=== TASK DETAILS ===
Go through the listing and write out all of it exactly.

=== INFORMATION SUPPLIED ===
** start **

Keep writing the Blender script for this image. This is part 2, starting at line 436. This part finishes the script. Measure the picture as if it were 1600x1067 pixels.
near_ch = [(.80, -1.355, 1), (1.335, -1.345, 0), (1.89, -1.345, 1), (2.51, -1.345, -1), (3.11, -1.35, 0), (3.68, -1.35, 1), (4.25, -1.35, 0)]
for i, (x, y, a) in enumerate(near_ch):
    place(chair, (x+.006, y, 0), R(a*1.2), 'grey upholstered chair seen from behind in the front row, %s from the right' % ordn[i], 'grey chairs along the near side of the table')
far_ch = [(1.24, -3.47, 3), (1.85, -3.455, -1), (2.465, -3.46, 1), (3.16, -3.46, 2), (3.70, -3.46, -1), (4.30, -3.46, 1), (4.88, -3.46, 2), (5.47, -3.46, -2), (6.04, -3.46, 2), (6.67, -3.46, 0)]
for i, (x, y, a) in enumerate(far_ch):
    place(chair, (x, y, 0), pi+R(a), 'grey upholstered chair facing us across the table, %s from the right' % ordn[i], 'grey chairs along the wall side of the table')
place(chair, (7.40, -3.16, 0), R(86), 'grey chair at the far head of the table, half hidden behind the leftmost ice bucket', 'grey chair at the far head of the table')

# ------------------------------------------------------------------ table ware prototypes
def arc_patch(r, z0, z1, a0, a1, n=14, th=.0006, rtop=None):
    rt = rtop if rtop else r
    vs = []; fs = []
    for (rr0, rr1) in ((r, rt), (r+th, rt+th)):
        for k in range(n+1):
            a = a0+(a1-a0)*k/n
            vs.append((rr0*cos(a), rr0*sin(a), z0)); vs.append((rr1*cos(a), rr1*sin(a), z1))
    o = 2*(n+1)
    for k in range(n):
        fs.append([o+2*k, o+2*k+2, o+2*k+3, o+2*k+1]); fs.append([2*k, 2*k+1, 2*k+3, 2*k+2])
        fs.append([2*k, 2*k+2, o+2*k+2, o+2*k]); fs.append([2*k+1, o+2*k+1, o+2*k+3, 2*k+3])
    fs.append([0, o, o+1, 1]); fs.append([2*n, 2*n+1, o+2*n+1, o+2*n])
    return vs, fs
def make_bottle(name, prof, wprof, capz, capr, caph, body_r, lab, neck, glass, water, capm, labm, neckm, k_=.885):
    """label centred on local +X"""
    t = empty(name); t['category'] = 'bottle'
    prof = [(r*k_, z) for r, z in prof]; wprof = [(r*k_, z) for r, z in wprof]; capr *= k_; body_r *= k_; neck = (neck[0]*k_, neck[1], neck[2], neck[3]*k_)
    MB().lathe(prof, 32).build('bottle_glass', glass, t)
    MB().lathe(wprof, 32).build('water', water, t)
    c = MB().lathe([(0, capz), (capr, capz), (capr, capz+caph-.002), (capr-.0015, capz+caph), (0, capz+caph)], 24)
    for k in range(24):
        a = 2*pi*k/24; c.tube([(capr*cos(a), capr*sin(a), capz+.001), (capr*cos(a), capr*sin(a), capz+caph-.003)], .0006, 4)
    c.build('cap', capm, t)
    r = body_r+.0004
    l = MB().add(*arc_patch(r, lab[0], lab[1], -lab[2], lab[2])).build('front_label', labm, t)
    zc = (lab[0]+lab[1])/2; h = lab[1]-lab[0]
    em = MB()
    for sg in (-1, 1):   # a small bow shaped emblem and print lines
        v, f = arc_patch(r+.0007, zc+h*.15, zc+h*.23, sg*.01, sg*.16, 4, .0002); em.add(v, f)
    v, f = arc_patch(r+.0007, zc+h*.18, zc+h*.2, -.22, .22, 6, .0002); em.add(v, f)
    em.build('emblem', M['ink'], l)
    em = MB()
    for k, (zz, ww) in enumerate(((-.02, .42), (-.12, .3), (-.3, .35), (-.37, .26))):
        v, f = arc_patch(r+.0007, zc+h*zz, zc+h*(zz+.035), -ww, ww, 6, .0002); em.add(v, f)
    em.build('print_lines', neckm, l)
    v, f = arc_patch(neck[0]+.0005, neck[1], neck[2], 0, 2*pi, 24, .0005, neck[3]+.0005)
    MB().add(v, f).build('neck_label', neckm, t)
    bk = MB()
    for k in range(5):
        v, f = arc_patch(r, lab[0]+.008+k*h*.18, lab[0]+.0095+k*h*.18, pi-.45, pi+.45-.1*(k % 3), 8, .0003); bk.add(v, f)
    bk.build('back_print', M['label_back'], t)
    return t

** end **

=== WRITTEN ANSWER ===
Keep writing the Blender script for this image. This is part 2, starting at line 436. This part finishes the script. Measure the picture as if it were 1600x1067 pixels.
near_ch = [(.80, -1.355, 1), (1.335, -1.345, 0), (1.89, -1.345, 1), (2.51, -1.345, -1), (3.11, -1.35, 0), (3.68, -1.35, 1), (4.25, -1.35, 0)]
for i, (x, y, a) in enumerate(near_ch):
    place(chair, (x+.006, y, 0), R(a*1.2), 'grey upholstered chair seen from behind in the front row, %s from the right' % ordn[i], 'grey chairs along the near side of the table')
far_ch = [(1.24, -3.47, 3), (1.85, -3.455, -1), (2.465, -3.46, 1), (3.16, -3.46, 2), (3.70, -3.46, -1), (4.30, -3.46, 1), (4.88, -3.46, 2), (5.47, -3.46, -2), (6.04, -3.46, 2), (6.67, -3.46, 0)]
for i, (x, y, a) in enumerate(far_ch):
    place(chair, (x, y, 0), pi+R(a), 'grey upholstered chair facing us across the table, %s from the right' % ordn[i], 'grey chairs along the wall side of the table')
place(chair, (7.40, -3.16, 0), R(86), 'grey chair at the far head of the table, half hidden behind the leftmost ice bucket', 'grey chair at the far head of the table')

# ------------------------------------------------------------------ table ware prototypes
def arc_patch(r, z0, z1, a0, a1, n=14, th=.0006, rtop=None):
    rt = rtop if rtop else r
    vs = []; fs = []
    for (rr0, rr1) in ((r, rt), (r+th, rt+th)):
        for k in range(n+1):
            a = a0+(a1-a0)*k/n
            vs.append((rr0*cos(a), rr0*sin(a), z0)); vs.append((rr1*cos(a), rr1*sin(a), z1))
    o = 2*(n+1)
    for k in range(n):
        fs.append([o+2*k, o+2*k+2, o+2*k+3, o+2*k+1]); fs.append([2*k, 2*k+1, 2*k+3, 2*k+2])
        fs.append([2*k, 2*k+2, o+2*k+2, o+2*k]); fs.append([2*k+1, o+2*k+1, o+2*k+3, 2*k+3])
    fs.append([0, o, o+1, 1]); fs.append([2*n, 2*n+1, o+2*n+1, o+2*n])
    return vs, fs
def make_bottle(name, prof, wprof, capz, capr, caph, body_r, lab, neck, glass, water, capm, labm, neckm, k_=.885):
    """label centred on local +X"""
    t = empty(name); t['category'] = 'bottle'
    prof = [(r*k_, z) for r, z in prof]; wprof = [(r*k_, z) for r, z in wprof]; capr *= k_; body_r *= k_; neck = (neck[0]*k_, neck[1], neck[2], neck[3]*k_)
    MB().lathe(prof, 32).build('bottle_glass', glass, t)
    MB().lathe(wprof, 32).build('water', water, t)
    c = MB().lathe([(0, capz), (capr, capz), (capr, capz+caph-.002), (capr-.0015, capz+caph), (0, capz+caph)], 24)
    for k in range(24):
        a = 2*pi*k/24; c.tube([(capr*cos(a), capr*sin(a), capz+.001), (capr*cos(a), capr*sin(a), capz+caph-.003)], .0006, 4)
    c.build('cap', capm, t)
    r = body_r+.0004
    l = MB().add(*arc_patch(r, lab[0], lab[1], -lab[2], lab[2])).build('front_label', labm, t)
    zc = (lab[0]+lab[1])/2; h = lab[1]-lab[0]
    em = MB()
    for sg in (-1, 1):   # a small bow shaped emblem and print lines
        v, f = arc_patch(r+.0007, zc+h*.15, zc+h*.23, sg*.01, sg*.16, 4, .0002); em.add(v, f)
    v, f = arc_patch(r+.0007, zc+h*.18, zc+h*.2, -.22, .22, 6, .0002); em.add(v, f)
    em.build('emblem', M['ink'], l)
    em = MB()
    for k, (zz, ww) in enumerate(((-.02, .42), (-.12, .3), (-.3, .35), (-.37, .26))):
        v, f = arc_patch(r+.0007, zc+h*zz, zc+h*(zz+.035), -ww, ww, 6, .0002); em.add(v, f)
    em.build('print_lines', neckm, l)
    v, f = arc_patch(neck[0]+.0005, neck[1], neck[2], 0, 2*pi, 24, .0005, neck[3]+.0005)
    MB().add(v, f).build('neck_label', neckm, t)
    bk = MB()
    for k in range(5):
        v, f = arc_patch(r, lab[0]+.008+k*h*.18, lab[0]+.0095+k*h*.18, pi-.45, pi+.45-.1*(k % 3), 8, .0003); bk.add(v, f)
    bk.build('back_print', M['label_back'], t)
    return t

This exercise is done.